Ekklesia d'une solitude - Texte de Jean Lambert-wild

La technologie, espèce dépendante du corps humain, connaît des mutations et des évolutions dont les figures précèdent et organisent les formes des mutations et des évolutions de son hôte.

Chaque jour désormais, et cela au prix de sa propre descendance à qui elle nuit sciemment, notre humanité est contrainte ou se contraint à des transformations pour garantir l'énergie suffisante à la nouvelle mise à jour hypnotique et technique du monde. Rejetés à l'extérieur de notre corps, écartés de nous, nous avons perdu les signes de notre identification. Chacun enfermé chez lui affronte cette nouvelle solitude qui, dans un geste de désespoir, sature les ondes et les canaux d'appels de détresse.

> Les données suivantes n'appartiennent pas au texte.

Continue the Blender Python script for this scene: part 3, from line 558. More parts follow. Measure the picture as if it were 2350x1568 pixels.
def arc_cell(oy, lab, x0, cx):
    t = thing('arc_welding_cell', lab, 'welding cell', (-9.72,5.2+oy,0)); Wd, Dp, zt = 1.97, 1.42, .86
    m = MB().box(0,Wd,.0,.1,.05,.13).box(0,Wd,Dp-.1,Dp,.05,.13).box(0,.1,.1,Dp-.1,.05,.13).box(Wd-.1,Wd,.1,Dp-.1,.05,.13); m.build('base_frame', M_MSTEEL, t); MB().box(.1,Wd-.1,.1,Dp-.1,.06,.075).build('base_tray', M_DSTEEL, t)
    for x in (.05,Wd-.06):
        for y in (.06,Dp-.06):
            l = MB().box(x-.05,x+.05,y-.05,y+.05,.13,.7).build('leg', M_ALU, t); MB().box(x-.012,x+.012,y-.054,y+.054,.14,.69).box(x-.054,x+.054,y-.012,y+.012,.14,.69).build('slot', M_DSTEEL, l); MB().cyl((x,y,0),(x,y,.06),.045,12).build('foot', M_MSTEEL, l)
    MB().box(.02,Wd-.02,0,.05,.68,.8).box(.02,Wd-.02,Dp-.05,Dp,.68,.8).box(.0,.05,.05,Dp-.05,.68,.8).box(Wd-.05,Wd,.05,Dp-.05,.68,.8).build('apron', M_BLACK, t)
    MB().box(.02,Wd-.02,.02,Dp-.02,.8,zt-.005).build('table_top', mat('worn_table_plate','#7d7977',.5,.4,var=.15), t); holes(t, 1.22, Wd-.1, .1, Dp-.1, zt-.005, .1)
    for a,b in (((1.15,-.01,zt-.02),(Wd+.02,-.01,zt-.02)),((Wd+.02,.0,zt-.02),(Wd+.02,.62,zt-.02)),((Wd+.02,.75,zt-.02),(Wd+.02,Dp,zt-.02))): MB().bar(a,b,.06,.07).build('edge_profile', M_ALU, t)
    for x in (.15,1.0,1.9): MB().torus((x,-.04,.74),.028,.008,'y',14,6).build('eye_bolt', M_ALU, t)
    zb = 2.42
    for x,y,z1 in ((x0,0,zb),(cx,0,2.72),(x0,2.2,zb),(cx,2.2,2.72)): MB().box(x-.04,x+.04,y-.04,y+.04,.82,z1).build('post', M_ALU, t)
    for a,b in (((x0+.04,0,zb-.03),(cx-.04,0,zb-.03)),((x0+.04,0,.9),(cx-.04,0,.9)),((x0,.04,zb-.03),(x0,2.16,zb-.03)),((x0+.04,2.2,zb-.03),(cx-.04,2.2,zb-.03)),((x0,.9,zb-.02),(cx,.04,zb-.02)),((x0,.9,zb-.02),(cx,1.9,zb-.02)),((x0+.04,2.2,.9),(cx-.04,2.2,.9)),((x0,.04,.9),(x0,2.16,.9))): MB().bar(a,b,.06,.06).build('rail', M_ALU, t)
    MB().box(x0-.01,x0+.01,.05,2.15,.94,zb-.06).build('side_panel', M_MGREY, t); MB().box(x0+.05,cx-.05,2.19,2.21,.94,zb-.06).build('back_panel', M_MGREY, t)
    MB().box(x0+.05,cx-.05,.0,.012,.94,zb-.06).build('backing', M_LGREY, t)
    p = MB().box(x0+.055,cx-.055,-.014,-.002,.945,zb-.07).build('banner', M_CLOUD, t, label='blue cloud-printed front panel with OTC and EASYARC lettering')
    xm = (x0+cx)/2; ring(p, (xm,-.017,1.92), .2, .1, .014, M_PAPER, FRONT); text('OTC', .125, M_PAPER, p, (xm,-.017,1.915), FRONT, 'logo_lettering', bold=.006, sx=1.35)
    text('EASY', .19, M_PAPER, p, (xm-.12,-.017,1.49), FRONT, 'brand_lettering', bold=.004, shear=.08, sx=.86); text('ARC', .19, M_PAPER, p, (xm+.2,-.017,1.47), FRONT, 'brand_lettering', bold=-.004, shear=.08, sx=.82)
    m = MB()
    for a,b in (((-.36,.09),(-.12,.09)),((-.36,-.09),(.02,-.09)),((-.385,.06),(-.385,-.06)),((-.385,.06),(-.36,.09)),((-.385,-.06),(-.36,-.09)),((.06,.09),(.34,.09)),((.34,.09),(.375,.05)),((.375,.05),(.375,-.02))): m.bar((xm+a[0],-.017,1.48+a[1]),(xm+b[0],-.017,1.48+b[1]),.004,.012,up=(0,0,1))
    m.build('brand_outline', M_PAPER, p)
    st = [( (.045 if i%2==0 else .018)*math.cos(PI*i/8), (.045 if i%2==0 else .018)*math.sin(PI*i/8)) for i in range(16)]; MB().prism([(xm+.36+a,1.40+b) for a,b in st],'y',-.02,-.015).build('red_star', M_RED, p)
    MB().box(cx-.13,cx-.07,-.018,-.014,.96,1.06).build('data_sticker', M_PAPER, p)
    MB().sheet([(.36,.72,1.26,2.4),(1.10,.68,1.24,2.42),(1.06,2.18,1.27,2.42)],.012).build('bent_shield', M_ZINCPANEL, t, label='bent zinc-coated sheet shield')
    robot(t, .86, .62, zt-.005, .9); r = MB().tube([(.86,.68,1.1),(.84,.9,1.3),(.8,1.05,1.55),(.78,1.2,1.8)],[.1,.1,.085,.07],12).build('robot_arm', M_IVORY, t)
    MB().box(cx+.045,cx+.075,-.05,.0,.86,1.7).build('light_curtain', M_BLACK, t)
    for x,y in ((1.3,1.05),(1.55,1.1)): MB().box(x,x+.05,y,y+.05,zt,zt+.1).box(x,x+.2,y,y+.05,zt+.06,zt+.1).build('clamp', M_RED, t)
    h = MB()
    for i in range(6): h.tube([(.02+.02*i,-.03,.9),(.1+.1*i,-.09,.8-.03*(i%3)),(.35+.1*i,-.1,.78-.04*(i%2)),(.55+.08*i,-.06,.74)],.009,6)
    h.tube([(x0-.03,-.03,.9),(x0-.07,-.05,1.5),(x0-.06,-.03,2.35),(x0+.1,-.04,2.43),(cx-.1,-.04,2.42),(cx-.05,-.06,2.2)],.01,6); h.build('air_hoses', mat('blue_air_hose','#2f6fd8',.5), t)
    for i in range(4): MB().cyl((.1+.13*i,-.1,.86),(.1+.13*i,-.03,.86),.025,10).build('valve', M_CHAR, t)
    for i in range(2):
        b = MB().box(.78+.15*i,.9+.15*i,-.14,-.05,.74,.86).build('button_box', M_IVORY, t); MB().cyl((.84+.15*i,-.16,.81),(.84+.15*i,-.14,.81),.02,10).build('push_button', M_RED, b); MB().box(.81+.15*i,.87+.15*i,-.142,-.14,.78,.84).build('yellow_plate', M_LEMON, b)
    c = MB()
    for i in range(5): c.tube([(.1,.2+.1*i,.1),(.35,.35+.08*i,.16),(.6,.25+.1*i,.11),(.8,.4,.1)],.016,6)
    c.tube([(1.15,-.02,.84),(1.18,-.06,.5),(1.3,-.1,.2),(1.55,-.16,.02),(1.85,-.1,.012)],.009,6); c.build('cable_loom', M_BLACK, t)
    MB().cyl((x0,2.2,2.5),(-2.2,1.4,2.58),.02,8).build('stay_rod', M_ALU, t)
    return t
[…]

Humains bafoués et épouvantés sans interlocuteur consacré, nos cris, en nuée, s'accumulent, meurent, et nous ensevelissent. Où demain pourrons-nous pleurer épiderme contre épiderme ? Ou nous rassemblerons-nous pour exulter notre effroi et échanger nos joies ? Comment nous réconforterons-nous ? À qui rapporterons-nous les mots de l'opprimé ? Qui sera l'auditeur du souffle des hommes ? L'art sera-t-il notre messager ?

Mille questions pour un même malheur et peut-être plus aucun dieu pour y répondre ; ou fol espoir, la voix d'un homme mécaniquement amplifiée par la voix d'autres hommes qui rient au travers des machines.